Why does Facebook app registration require a real account?


Tried googling for any good rationale behind this, and didn't come up with any answers. A couple of months ago, I was implementing a cross-domain SSO solution with support for delegated social authentications. As of then, I was not on any of the social networking sites. I have a handful of good friends, and I do manage to touch base with them regularly – mostly, on a one-to-one basis. So, for my individual case, i haven't felt any real need for networking over social sites - as yet. Also, if you have the slightest introverted streak - you may tend to agree with me that online social chatter, on an extended basis - as is true of real world socializing too – can generally get a bit too demanding & noisy for comfort.

So, here I started with the naive assumption that i just had to create my dev profiles with these social providers – acquire my dev tokens & test my stuff on the respective test-beds with test users; before pointing to production urls. A little reading-up on the Facebook dev-site, & i realize that though short-lived test-users are supported for a registered application, you need a real profile to register your app in the first place!

Whereas a Twitter account (dummy) & app was quick to setup - no challenges thrown, no verifications asked for; with Facebook, it was altogether different! My first naive attempt on FB was to instinctively choose a username with the word "dev" in it - result was an outright rejection - no test user registrations allowed – which makes perfect sense, as you would want to keep your userbase clean and “real”. I had even tried creating a dummy account with human names - which got rejected as “fake” at the point of adding my app (their fake-detection is incredibly strong!).

So, created a genuine profile & jumped straight to the developer's section - to be thrown the next hurdle - an sms/credit-card based profile-verification. Went through that, and jumped back again to developer's section to add my app. That worked - for the time-being. Sometime later, i had switched back to my local dev environment – so, wanted to add my local app as well. That caused FB to challenge me to verify my profile all over again! Got myself verified again – and if I remember right, trying to add my second app again got me another lockout. With every challenge, the verification sms took longer to come – the delay had quickly shot up to a couple of hours! - probably some throttling policy in place there to limit your number of attempts. So, after a third-time verification, I decided to keep myself content with configuring just a single environment’s app under my profile.
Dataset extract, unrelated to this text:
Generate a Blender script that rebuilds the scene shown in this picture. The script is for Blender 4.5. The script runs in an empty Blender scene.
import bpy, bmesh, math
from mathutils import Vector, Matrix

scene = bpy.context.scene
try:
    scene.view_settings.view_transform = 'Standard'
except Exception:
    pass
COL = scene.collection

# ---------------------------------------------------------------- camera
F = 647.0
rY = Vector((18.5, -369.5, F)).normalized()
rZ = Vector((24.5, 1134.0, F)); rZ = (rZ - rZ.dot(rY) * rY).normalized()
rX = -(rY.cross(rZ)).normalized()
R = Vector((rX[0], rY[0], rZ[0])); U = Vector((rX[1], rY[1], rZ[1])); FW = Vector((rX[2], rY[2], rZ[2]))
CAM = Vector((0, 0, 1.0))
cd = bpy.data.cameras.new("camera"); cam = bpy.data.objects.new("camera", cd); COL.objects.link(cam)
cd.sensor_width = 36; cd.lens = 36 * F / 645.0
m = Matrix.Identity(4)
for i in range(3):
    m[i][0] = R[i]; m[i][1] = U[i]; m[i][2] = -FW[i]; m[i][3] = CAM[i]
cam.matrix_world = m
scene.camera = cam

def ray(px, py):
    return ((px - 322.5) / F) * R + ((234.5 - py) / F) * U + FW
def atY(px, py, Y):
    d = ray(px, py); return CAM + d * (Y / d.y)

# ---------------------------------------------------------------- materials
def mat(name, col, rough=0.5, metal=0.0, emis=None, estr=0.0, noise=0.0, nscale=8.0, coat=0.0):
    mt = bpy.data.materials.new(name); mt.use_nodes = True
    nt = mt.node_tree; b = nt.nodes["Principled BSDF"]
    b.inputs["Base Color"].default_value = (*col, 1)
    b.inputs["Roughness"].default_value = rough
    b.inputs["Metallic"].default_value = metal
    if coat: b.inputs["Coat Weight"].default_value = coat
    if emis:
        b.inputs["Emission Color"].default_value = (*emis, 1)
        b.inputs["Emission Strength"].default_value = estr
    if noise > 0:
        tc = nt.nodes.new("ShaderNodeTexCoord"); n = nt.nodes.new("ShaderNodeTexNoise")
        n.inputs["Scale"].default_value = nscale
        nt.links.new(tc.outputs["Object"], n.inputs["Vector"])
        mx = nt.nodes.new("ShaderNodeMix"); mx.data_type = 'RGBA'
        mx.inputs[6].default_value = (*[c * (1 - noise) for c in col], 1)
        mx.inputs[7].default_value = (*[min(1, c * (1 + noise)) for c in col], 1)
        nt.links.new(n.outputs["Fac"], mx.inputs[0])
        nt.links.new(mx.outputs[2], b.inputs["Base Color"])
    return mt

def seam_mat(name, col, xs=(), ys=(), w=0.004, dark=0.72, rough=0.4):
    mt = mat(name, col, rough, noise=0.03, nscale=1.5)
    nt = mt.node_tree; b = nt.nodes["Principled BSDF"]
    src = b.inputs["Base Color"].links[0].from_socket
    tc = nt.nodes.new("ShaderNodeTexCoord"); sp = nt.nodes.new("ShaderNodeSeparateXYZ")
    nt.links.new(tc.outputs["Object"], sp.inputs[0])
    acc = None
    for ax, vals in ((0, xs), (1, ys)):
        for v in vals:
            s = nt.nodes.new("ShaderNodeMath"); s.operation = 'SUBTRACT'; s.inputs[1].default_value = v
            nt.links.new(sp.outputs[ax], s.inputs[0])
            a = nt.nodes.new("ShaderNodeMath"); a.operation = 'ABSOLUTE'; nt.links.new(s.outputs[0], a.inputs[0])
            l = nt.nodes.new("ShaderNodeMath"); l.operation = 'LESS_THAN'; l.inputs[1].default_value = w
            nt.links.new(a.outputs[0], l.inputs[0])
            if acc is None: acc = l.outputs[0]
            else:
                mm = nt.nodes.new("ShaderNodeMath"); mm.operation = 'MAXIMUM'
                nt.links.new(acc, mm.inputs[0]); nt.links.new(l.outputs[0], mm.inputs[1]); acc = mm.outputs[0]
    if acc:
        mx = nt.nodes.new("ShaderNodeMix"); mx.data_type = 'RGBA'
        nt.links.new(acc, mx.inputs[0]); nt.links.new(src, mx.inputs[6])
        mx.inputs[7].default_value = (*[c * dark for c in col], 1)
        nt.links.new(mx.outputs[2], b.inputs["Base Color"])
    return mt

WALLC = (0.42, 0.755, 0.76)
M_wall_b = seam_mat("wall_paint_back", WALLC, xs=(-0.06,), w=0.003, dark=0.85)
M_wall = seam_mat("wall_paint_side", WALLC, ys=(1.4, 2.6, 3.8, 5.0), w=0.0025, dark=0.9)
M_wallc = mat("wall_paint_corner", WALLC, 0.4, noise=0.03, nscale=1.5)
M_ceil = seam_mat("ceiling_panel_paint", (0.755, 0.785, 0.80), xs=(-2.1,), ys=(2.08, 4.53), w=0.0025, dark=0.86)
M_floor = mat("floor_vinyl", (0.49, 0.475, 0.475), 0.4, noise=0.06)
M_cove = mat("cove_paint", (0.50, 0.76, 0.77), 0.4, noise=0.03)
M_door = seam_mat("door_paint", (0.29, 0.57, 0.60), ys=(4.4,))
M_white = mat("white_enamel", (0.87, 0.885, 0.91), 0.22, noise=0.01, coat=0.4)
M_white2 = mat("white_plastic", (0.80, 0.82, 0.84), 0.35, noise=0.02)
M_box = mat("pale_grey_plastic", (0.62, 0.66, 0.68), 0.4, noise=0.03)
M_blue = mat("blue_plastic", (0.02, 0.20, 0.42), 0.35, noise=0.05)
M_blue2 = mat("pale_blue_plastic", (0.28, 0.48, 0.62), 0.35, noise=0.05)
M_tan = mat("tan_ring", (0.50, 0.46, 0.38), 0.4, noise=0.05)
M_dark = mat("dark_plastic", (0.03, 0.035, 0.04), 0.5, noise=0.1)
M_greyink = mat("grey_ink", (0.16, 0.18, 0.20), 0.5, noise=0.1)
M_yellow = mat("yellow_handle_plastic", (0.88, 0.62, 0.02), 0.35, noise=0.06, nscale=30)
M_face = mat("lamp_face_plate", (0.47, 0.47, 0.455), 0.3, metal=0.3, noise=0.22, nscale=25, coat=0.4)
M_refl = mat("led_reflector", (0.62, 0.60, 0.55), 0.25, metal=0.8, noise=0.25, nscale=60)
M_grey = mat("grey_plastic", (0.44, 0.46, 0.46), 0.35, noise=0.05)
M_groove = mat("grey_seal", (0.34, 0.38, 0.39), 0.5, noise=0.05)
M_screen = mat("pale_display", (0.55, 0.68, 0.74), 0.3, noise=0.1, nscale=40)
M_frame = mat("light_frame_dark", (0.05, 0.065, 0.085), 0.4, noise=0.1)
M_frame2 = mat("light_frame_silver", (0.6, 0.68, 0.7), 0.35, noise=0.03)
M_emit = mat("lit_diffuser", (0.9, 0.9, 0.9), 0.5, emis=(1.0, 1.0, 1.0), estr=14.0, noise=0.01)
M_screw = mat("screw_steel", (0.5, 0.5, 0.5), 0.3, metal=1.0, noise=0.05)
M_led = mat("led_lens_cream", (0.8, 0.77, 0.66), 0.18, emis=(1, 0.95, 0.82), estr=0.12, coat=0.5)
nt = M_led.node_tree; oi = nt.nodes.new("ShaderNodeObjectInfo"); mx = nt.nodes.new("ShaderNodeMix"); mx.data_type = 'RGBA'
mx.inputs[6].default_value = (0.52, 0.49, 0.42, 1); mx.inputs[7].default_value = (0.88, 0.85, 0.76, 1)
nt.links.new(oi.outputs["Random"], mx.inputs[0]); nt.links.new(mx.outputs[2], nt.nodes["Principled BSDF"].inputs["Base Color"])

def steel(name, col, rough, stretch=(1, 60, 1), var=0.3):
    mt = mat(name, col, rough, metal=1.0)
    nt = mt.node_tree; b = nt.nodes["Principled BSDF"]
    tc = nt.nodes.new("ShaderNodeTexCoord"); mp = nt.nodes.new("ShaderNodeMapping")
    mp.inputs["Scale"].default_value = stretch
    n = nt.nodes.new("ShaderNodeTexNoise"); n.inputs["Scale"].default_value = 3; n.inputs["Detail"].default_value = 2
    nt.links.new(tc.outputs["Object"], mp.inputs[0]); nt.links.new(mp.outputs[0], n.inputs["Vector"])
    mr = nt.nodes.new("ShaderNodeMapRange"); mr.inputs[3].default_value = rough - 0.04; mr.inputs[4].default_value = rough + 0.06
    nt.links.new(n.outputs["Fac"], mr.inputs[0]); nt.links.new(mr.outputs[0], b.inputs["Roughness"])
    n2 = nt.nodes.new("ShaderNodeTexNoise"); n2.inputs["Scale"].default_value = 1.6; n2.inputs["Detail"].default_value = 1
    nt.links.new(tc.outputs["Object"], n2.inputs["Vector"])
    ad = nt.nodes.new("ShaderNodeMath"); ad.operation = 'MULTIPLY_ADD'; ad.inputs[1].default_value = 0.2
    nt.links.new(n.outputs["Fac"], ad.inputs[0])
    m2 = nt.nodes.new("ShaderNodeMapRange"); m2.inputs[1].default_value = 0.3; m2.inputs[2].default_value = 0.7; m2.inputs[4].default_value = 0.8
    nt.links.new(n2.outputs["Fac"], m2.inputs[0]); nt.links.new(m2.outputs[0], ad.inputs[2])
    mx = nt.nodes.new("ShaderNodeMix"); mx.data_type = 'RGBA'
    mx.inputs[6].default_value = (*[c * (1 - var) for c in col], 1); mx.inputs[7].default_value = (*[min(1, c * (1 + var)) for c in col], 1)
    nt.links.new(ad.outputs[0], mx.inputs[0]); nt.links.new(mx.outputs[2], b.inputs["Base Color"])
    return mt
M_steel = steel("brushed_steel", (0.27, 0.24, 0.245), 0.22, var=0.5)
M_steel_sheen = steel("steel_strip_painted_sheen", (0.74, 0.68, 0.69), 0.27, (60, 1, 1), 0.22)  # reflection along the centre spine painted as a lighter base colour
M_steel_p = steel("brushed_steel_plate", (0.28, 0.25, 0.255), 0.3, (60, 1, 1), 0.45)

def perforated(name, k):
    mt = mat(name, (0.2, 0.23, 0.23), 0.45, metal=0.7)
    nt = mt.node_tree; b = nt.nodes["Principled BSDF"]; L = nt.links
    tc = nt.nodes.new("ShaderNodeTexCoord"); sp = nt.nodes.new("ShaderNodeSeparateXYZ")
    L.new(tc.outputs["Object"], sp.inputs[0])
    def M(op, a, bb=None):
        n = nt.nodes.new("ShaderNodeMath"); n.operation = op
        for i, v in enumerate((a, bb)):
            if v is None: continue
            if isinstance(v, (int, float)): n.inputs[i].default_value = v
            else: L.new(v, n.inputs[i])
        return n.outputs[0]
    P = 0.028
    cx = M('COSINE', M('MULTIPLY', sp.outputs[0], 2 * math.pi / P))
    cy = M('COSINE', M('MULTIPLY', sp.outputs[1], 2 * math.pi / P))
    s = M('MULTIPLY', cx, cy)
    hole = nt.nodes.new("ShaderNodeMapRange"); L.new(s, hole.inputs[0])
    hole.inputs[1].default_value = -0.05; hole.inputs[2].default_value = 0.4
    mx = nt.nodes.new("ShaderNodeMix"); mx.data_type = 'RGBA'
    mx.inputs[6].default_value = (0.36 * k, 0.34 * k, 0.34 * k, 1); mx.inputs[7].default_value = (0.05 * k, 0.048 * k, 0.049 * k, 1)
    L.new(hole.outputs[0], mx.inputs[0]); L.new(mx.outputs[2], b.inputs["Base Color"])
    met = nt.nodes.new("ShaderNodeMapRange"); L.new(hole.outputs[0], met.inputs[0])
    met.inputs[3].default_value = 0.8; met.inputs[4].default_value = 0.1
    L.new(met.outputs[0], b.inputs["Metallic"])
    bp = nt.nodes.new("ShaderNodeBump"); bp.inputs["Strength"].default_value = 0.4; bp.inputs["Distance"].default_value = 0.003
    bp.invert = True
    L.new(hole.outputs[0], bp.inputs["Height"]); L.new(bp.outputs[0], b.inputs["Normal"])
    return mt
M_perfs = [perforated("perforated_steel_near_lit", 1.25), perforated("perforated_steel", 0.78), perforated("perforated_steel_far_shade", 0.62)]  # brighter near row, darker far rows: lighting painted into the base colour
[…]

I learnt from another developer (who is, of course, an active FB user too) - that he had faced no such issues while trying to add multiple applications. Perhaps the fact that i was a freshly registered user - with not even friends added! - my only activity being around adding apps - might have triggered a red-flag, causing frequent challenges to be thrown my way.

As a developer, the whole thing is clearly counter-intuitive - that i cannot be purely a developer solely interested in your API, without also being an end-user of your system. And not just simply a bonafide end-user whose identity needs to be ascertained once – if you must; but an active end-user at that! As developers, we integrate with a host of systems we may never even get a chance to use ourselves as a real end-user – we might be interested in just talking to a part of their exposed API. And we want to start talking - to get up & running - as quick as possible. We want to face real integration challenges, and not pointless hurdles.